The rule, which never went into effect, would have required carriers to provide compensation "to mitigate passenger inconveniences" for cancellations or delays that were within a carrier's control.
(Excerpt) Read more at cbsnews.com ...
British Airways was my favorite airline when I flew.
No US airline could touch them.
Not all airlines have disruptions. Some are much better than others. Some are absolutely horrible with disruptions. Let the market sort it out. If you want a cheap ticket and are willing to risk massive disruptions, take those airlines.
As a frequent traveler, I’m not getting huge discounts from one line to another. I would like fair compensation from whichever line screws up my travel plans.
I’d rather see them allocate funds to fix the problems buttihead ignored for 4 years than throw away $$.

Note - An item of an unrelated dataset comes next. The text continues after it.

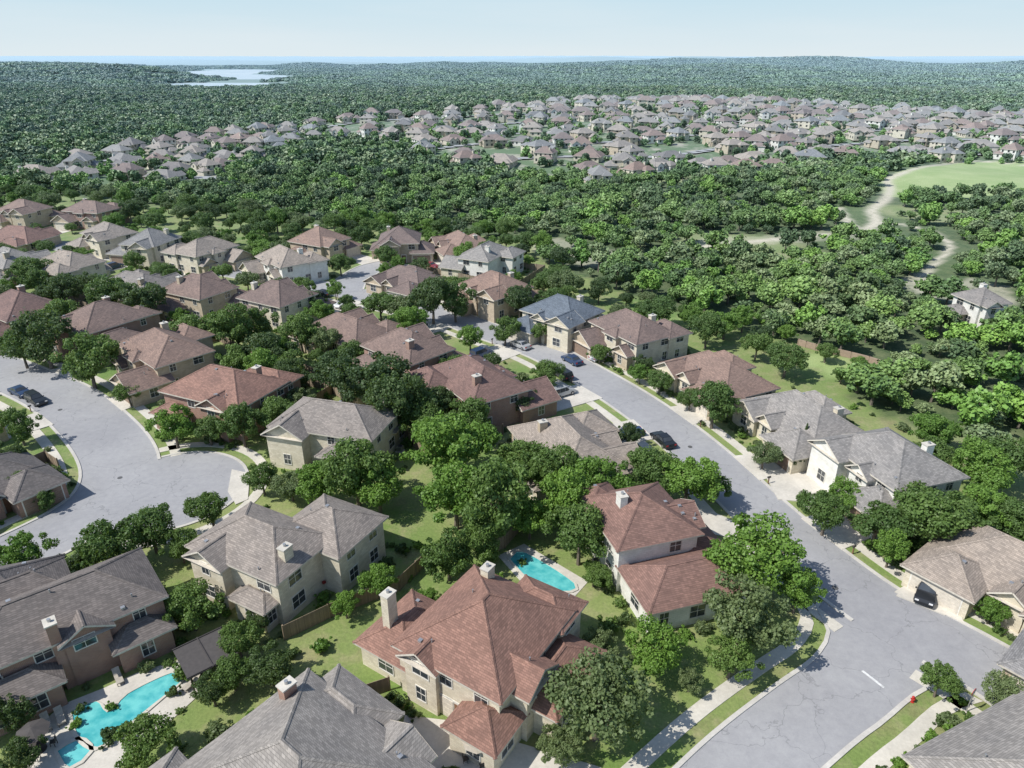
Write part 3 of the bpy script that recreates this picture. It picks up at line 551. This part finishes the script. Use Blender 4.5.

Travelers be damned. Half of them supported the prior status quo anyway.
Exactly. The market will address it. The bad airlines eventually go away.
As far as customer service and disruption are concerned, the only practical airline regulation I can see is that an airline should be forbidden by law from overbooking a flight. Let them resell seats to standby passengers in the event of last-minute changes or cancellations, but there’s no way in hell a flight with 250 seats should ever have more than 250 tickets sold.
All this would do is have airlines make everyone sign a release of liability form in exchange to enter a temporary voluntary contract to use their services. The lawyers have this all filed.
Any financial burden would have been passed on to the customer, as you must know. CEO's don't take wage cuts.
We must protect corporations from the customers they screw over.